Cencor Realty Services is steering the 15-acre retail project for Wattsec Ltd., a group of investors including Dallas-based Haggard Properties. It's all so preliminary that a ballpark cost can't be gamed out and the architect isn't yet on board. But, the race for would-be tenants is on, thanks to the $1-million completion of Windhaven Parkway, paid for via private funds from an LP managed by Cencor and in conjunction with Haggard Properties, Weitzman Group and Jack in the Box.

The road completion opens up hundreds of West Plano acreage to a full gamut of retail, office campus and residential development. Windhaven Pavilion gets 15 acres at the southeast corner of the tollway and Windhaven Parkway for the first leg of retail. "This is a very good going home and get to work location," David Wilson, Cencor development partner, tells GlobeSt.com.

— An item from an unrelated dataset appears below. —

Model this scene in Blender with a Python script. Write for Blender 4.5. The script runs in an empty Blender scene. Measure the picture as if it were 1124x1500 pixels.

Windhaven Pavilion must be 50% to 60% pre-leased before dirt moves, says Wilson. About 1 1/2 acres of the targeted acreage–a small fraction of the Haggard family's holdings in the immediate vicinity–now houses a combo Jack in the Box eatery, Shell service station and convenience store.

Wilson confides that many are talking about jumping on the Windhaven Pavilion bandwagon, but no one's signed as yet. The prospects are all retail, restaurant and entertainment related venues, not the mainstay grocery anchor. Besides, Haggard already has two grocery-anchored centers at other tollway interchanges. All this development banter has Haggard Properties considering a 70,000-sf expansion to its 181,000-sf Windhaven Plaza, anchored by a Kroger and Academy Sports.

Key to any development in Haggard's West Plano holdings was getting the completion of about three-quarters of a mile of Windhaven Parkway to connect the tollway, Parker Road, Spring Creek Parkway and Willow Bend Drive. "To make it work, we needed to get this road in," Wilson explains. "It exposes a lot of land that otherwise wouldn't have been seen." The exposed acreage is sure to bring residential, office campus and retail. Wilson says he's also heard that the City of Plano is talking to the Haggard family about cornering a parcel for a sports complex.